Nas últimas semanas, tenho me dedicado a assistir à série Breaking bad, em DVD. Vejo uma temporada após outra, hipnotizado pela história de Walter White (Bryan Cranston), um modesto professor de química que, ao descobrir um câncer, resolve produzir metanfetamina, uma droga sintética. Tudo o que quer é proteger a família. Deixar uma boa herança para pagar a hipoteca da casa, a faculdade do filho e, dali a uns 18 anos, da filha recém-nascida. Em nome da família, ele se envolve com o tráfico, mata gente. A cada temporada se afunda mais na criminalidade. Jamais perde seu discurso: tudo o que faz é pela família. Considero a série didática. Até que ponto alguém pode ir para proteger a família?

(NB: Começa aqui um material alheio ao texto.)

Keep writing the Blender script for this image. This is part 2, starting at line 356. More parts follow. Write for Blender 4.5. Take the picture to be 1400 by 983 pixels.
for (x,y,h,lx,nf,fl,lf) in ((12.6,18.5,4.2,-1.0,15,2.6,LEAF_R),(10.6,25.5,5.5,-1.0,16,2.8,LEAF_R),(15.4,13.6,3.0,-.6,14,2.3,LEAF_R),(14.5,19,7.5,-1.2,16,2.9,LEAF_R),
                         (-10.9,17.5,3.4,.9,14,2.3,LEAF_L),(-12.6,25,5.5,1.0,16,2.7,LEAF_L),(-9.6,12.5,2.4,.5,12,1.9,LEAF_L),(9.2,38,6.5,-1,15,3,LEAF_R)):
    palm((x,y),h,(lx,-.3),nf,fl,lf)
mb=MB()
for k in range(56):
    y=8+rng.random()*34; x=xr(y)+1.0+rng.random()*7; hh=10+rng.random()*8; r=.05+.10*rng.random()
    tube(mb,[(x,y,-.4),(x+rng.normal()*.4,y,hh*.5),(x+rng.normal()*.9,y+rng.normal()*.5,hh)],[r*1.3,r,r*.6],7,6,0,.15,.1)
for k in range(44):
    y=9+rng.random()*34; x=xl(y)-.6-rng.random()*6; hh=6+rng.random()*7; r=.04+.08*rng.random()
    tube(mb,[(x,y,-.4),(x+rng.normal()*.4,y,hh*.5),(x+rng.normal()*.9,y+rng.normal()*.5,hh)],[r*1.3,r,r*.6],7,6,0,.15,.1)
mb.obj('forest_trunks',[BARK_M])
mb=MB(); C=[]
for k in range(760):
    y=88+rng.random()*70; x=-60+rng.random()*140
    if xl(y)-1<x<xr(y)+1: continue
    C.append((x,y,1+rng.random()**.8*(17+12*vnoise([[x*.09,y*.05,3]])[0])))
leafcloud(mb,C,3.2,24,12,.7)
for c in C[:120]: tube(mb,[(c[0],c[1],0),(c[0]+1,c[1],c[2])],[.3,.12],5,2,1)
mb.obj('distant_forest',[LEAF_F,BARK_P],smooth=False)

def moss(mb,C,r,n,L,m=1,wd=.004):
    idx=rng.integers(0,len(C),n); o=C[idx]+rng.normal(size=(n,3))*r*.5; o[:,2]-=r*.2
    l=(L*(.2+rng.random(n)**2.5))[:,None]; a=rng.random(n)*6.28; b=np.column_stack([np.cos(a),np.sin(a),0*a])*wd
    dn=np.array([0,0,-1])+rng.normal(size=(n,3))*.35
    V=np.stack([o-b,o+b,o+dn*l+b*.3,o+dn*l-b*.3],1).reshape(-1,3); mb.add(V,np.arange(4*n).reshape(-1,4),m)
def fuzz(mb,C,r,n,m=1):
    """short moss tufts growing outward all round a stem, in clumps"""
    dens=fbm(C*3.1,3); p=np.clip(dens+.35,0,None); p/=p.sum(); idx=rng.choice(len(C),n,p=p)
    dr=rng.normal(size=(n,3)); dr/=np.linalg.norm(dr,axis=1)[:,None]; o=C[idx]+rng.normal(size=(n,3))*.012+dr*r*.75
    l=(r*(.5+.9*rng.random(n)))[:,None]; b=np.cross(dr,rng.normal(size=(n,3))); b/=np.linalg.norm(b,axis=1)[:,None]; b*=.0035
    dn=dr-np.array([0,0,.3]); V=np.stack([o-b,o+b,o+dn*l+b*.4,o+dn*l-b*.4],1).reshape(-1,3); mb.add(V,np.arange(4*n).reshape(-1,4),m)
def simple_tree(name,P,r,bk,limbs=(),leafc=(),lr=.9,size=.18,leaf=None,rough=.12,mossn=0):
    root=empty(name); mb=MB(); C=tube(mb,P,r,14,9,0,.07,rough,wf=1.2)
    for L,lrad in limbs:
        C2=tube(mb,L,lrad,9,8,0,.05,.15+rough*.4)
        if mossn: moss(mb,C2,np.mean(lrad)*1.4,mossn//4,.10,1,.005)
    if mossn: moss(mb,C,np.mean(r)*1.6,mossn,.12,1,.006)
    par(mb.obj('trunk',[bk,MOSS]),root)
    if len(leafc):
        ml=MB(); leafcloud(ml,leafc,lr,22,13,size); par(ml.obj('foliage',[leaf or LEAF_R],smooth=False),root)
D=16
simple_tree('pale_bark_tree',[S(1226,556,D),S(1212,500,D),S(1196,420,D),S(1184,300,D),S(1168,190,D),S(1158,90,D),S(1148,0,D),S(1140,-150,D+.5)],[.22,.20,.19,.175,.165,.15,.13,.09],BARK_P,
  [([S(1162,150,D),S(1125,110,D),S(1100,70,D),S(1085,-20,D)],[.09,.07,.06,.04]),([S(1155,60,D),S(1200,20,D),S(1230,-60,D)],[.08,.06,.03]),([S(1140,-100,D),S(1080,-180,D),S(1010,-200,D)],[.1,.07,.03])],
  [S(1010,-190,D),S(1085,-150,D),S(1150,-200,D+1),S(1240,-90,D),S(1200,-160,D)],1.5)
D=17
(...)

Quando se fala dessa maneira, parece uma coisa linda. Proteger a família é algo que toca nossos corações. O professor traficante é o herói da série. E a gente torce por ele, até nos momentos de maior crueldade. Depois, passada a emoção de cada episódio, reflito e vejo o que há realmente por trás da ficção. Em nome da família, é lícito produzir droga, entrar no tráfico etc.? Família virou desculpa para tudo. A última é essa bobagem de tentar ressuscitar a “Marcha da Família com Deus Pela Liberdade”, que ocorreu pouco antes do golpe militar de 1964. Na época, significou apoio ao golpe que se aproximava. Por meio do lema de “defender a liberdade”, pedia um golpe para destituir um estado de direito. Movimentos semelhantes ocorreram noutros países, que também sofreram intervenções militares. Antes da queda de Allende, no Chile, eram comuns os “panelaços”, em que donas da casa faziam estardalhaço para reclamar do governo, dizendo que faltava comida nas mesas. Depois, tanto aqui como no Chile e na Argentina, que também teve seu panelaço, vieram governos militares que deixaram mães sem filhos, mortos sem sepultura. E que falavam em... proteger a família, ai meu Deus! E torturavam e matavam. Quando eu era criança, em pleno golpe militar, garantiam que os comunistas destruiriam a família. E até que devoravam criancinhas!
No passado, se uma garota ficava grávida sem casamento, era expulsa da casa pelo pai e lançada, em geral, à prostituição. O argumento: “Defender a honra da família”. Houve, sim, uma evolução no comportamento. Ninguém expulsa uma filha de casa porque está grávida – e, se acontece, é em rincões do Nordeste. Frequentemente, é o contrário. Pais e mães atuais, novamente em nome da felicidade de seus filhos, tentam empurrá-los para bons casamentos. A família idealizada, com pais e mães bonitos, crianças saudáveis e sorridentes, é ótima para comerciais. Existe uma expressão, a “família margarina”, dos comerciais, em que se demonstra uma felicidade sem arranhões, e passar margarina no pão é a máxima expressão de afeto. Consumir é amar? É a “família margarina” que os partidários desse tipo de manifestação defendem? Uma família idealizada, que não corresponde nem às deles mesmos, com suas contradições.
Tenho motivos para gostar de Breaking bad. É comum alguém que comete um crime horrível, pessoal ou público, dizer que só quis defender a família. A série expõe essa chaga. Durante minha última novela, Amor à vida, recebi frequentes ataques pela internet, me acusando de querer destruir a família brasileira. Em última análise, a novela mostrava, sim, os vários tipos de família, da evangélica à gay. Defendia a convivência entre elas, o direito de ser, existir, e o respeito ao próximo. Essas são ideias, hoje em dia, autenticamente católicas, pois o papa Francisco demonstra um desejo sólido de tornar a Igreja mais receptiva. Mesmo que o papa diga o contrário, sempre existirão políticos dispostos a “defender a família” como argumento para qualquer retrocesso.
Nélson Rodrigues, ícone do teatro nacional, expôs as chagas das famílias. Também é intenso o livro de Zuenir Ventura, Sagrada Família, de quem roubei o título deste texto. Defender a família tornou-se desculpa para qualquer crime, frequentemente contra a liberdade e o direito. Já disse que ressuscitar essa marcha é uma grande bobagem. Ou será que estou enganado? Se já começaram a falar no tema, talvez não seja uma simples besteira. Mas um bom motivo de preocupação. Diante do que dizem, penso nos meus familiares e nas famílias de meus amigos. E pergunto: pedi alguma coisa? Com que direito alguém fala em nome de mim e de nossas famílias?